What are the connections between psychopathic behaviors and teachers? Lesson Plan for Murder explores this and other facets of an English teacher’s sudden demise with a story line that is hard-hitting from its first sentences: “If you wish to inflict the kind of pain that festers forever, consult an English teacher. They’re easier to find than psychopaths, and they understand how to make people suffer. I speak from experience. Ten years of teaching English has taught me that emotional torture delivers slings and arrows that linger long after the initial attack.”

Perhaps there’s no one better qualified to both assess the powers and problems of English teaching or the possibilities involved in the murder of an especially demanding instructor than a fellow teacher, and Liz just knows no self-respecting English teacher could commit suicide (as some have suggested) without leaving a grammatically-correct note detailing the matter.

And so she joins a police investigation, embarking on a mission outside her area of expertise to solve the puzzles surrounding Marcia’s death. The first thing she finds is that some of the clues lie in the English language, in coded lesson plans that involve Shakespeare references and clues that no non-instructor could decipher.

Her special English language knowledge thus places her in a better position to track down the possibilities than even the savvy detective assigned to Marcia’s case (it also helps that she’s the daughter of a small-time crook and con man). As she unravels a complicated case, a series of dangerous encounters place her not only closer to the truth, but at odds with others who also are racing against time.

Within the mystery genre there are always some standout titles, and the reasons for their exceptional presence lie not so much in murder mystery solving, but in the delicate process of crafting personalities, purposes, and logic that lead mystery fans on a satisfyingly complex course of investigation.

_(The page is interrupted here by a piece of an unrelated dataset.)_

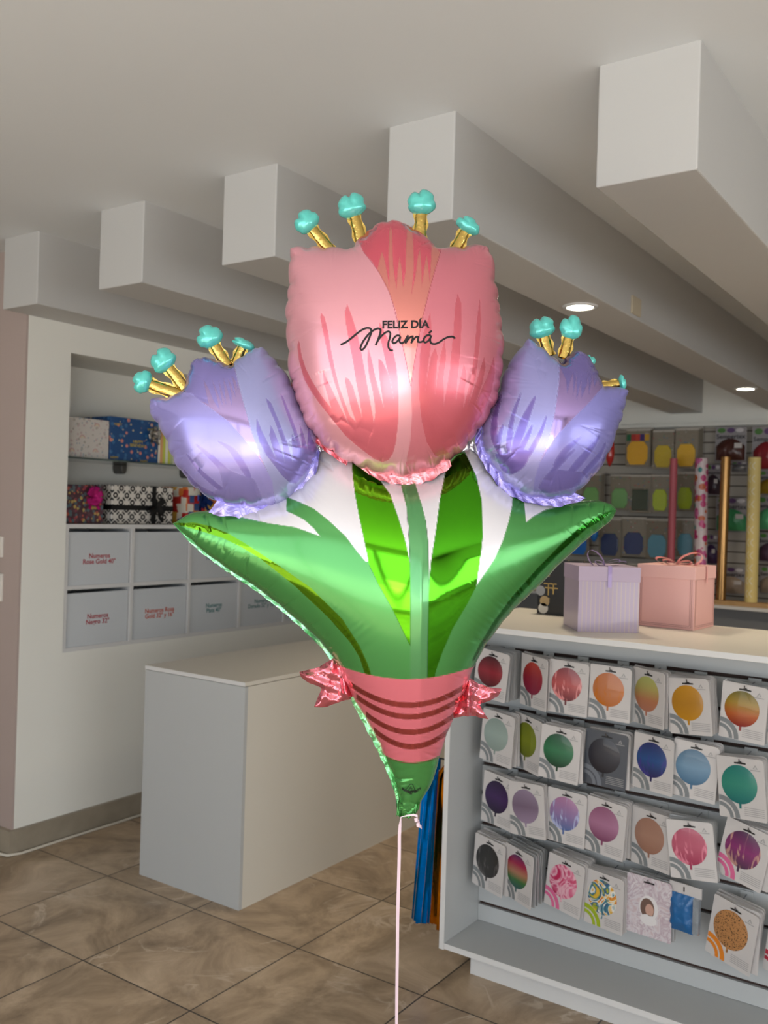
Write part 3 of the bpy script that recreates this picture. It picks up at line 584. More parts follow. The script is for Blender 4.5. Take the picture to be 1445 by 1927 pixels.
rb = MB(); fm = (rel[0] + rel[1]) / 2; side = Vector((ex.x, ex.y, 0)).normalized()
ribbon_strip(rb, [Vector((0, 0, .2075)), Vector((fm.x, fm.y, .2075)), Vector((fm.x * 1.06, fm.y * 1.06, .205)), Vector((fm.x * 1.07, fm.y * 1.07, .15))], .010, side, PNKR)
e2 = Vector((ey.x, ey.y, 0)).normalized()
ribbon_strip(rb, [Vector((-.095, .0, .2075)), Vector((.095, 0, .2075))], .03, e2, PNKR)
for s, L, H in ((1, .075, .022), (-1, .085, .046), (1, .05, .014), (-1, .05, .014)): ribbon_strip(rb, loop_path((0, 0, .208), e2 * s, L, H), .016, (-side.x, -side.y, .3), PNKR)
rb.build('ribbon_bow', t, smooth=True)
# black gift bag
bc_ = onx(1036, 1163, 3.09); 
t = thing('black_gift_bag', 'black gift bag with gold dots and balloon print behind the lilac box', 'gift bag', (3.09, bc_.y - .02, DT))
SP = pattern_mat('black_dotted', (16, 14, 16), (190, 160, 90), 'spots', 60)
SP.node_tree.nodes['Voronoi Texture'].inputs['Scale'].default_value = 45
for n_ in SP.node_tree.nodes:
    if n_.type == 'MATH' and n_.operation == 'LESS_THAN': n_.inputs[1].default_value = .12
MB().box((0, -.10, .0005), (.07, .075, .20), SP).build('bag_body', t, bevel=.002)
dm = MB()
for (y, z, r, m_) in ((.062, .085, .018, mat('print_grey', (150, 150, 150), .4)), (.045, .048, .019, mat('print_tan', (176, 150, 104), .4)), (.05, .022, .019, mat('print_white', (214, 208, 196), .4))):
    dm.add([(-.0012 - .0004 * (r < .0185), y + r * cos(2 * pi * k / 24), z + r * sin(2 * pi * k / 24)) for k in range(24)], [tuple(range(24))], m_)
dm.build('printed_balloons', t)
GO = mat('gold_foil_print', (196, 164, 96), .3, .6)
MB().box((-.0015, .0, .11), (-.0003, .05, .114), GO).box((-.0015, -.005, .095), (-.0003, .045, .099), GO).box((-.0015, .03, .07), (-.0003, .034, .114), GO).box((-.0015, .01, .075), (-.0003, .014, .114), GO).build('gold_character_print', t)
# ------------------------------------------------------------------ foil fringe curtains on the counter's end
def fringe(name, label, x, y0, y1, yb0, yb1, ztop, zbot, m, seed, step=.02):
    """hanging foil sheet cut into strips: top edge y0..y1, bottom edge yb0..yb1"""
    g = random.Random(seed); t = thing(name, label, 'foil curtain', (x, y0, zbot)); H = ztop - zbot
    MB().box((-.004, -.003, H - .002), (.004, .02, H + .035), m).build('header', t)
    ns = 7; b = MB(); ph = [g.uniform(0, 6) for _ in range(4)]
    for k in range(ns):
        vs = []; zb = g.uniform(0, .022); sk = g.uniform(-.004, .004)
        for j in range(33):
            v = j / 32; z = H * (1 - v) + zb * v; e = min(1, v / .16); e = e * e * (3 - 2 * e)
            a = (y0 + (yb0 - y0) * v) * 1.0; c = (y0 + .012) * (1 - e) + (y1 + (yb1 - y1) * v) * e; xx = 0
            for f in (k / ns, (k + 1) / ns):
                y = a + (c - a) * f; xx = .005 * sin(f * 4 + ph[0] + v * 2) + .0015 * sin(f * 13 + ph[1] - v * 5) + sk * v * .5
                vs.append((xx, y - y0, z))
        b.add(vs, [(2 * j, 2 * j + 1, 2 * j + 3, 2 * j + 2) for j in range(32)], m)
    o = b.build('foil_strips', t, smooth=True); o['kind'] = 'stuff'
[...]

In the case of Lesson Plan for Murder, this art is carefully done and lends a lively feel to a story line filled with clever twists and psychological intrigue. Part of the reason why these devices work so wonderfully here are the tie-ins with English literature and teaching: “Mrs. Donnatella was not a likely candidate as the target of Marcia’s lesson plan on Lolita, since the book featured a pedophile, and she loathed children even more than she loathed adults.”

Liz maintains close relationships with students and family and attends to her teaching duties throughout, which adds realistic atmosphere and insights to the story line. The peppering of psychological insights about these relationships also offer plenty of nicely-done moments: “When I asked George “what about you” I meant that I wanted to know what he would be doing to help take charge of the situation, and I was distracted by his selfish answer.”

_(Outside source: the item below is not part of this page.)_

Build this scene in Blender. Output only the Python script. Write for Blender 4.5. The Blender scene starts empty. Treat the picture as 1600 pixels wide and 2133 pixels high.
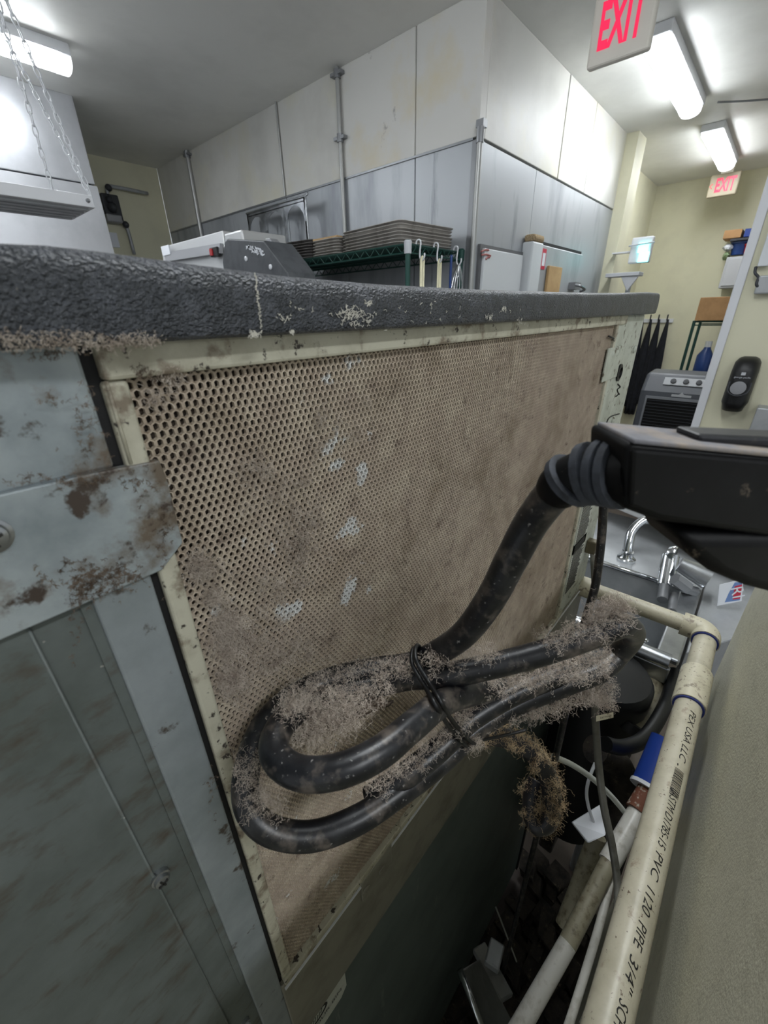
import bpy, bmesh, math, random
from mathutils import Vector as V, Matrix
from math import sin, cos, pi, radians, sqrt
random.seed(7)
SC = bpy.context.scene
COL = SC.collection
CZ = 1.55                       # height of the camera above the floor

# ------------------------------------------------------------------ camera
FPX, PITCH, ROLL, AZ = 855.77, .448209, -.02034496, .73319
_F = V((cos(AZ)*cos(PITCH), sin(AZ)*cos(PITCH), -sin(PITCH)))
_R = V((sin(AZ), -cos(AZ), 0)); _U = _R.cross(_F)
_R2 = _R*cos(ROLL)+_U*sin(ROLL); _U2 = -_R*sin(ROLL)+_U*cos(ROLL)
cd = bpy.data.cameras.new('camera'); cam = bpy.data.objects.new('camera', cd); COL.objects.link(cam)
cd.sensor_fit = 'AUTO'; cd.sensor_width = 36; cd.lens = FPX*36/2133
cd.clip_start = .01; cd.clip_end = 60
m = Matrix((_R2, _U2, -_F)).transposed().to_4x4(); m.translation = V((0, 0, CZ))
cam.matrix_world = m
cd.dof.use_dof = True; cd.dof.focus_distance = .36; cd.dof.aperture_fstop = 17
SC.camera = cam

# ------------------------------------------------------------------ world, exposure
w = bpy.data.worlds.new('world'); SC.world = w; w.use_nodes = True
w.node_tree.nodes['Background'].inputs[0].default_value = (.80, .85, .90, 1)
w.node_tree.nodes['Background'].inputs[1].default_value = .24
SC.view_settings.view_transform = 'Standard'; SC.view_settings.look = 'None'
SC.view_settings.gamma = 1; SC.view_settings.use_curve_mapping = False
SC.view_settings.exposure = 1.35
LAMP = 12.5                      # radiance of the fluorescent diffusers

# ------------------------------------------------------------------ pixel -> place helpers
def ray(x, y): return _F + _R2*((x-800)/FPX) - _U2*((y-1066.5)/FPX)
def D(x, y, d): return V((0, 0, CZ)) + ray(x, y)*d            # at distance d along the view
def P(x, y, ax, val):                                          # on the plane axis=val (z relative to the floor)
    r = ray(x, y); v = val-CZ if ax == 2 else val
    return V((0, 0, CZ)) + r*(v/r[ax])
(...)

The threads of humor that run through the story also offer comic relief unexpected in a murder mystery (“While I was waiting I called the Oak Ridge police department, although I was slightly embarrassed at the thought of the cops inspecting the house. The cleaning ladies were due to come the following morning, which meant that from a housekeeping perspective, the house was at its worst.”), rounding out the attributes that place Lesson Plan for Murder in a class of its own as a thoroughly engrossing, occasionally funny, wry examination of the world of teaching, students, and the challenges of solving a colleague’s demise.

Very highly recommended as an exceptional stand-out powered not just by its mystery, but by a psychological atmosphere that bring characters and setting to life to keep its action fast-paced and vivid.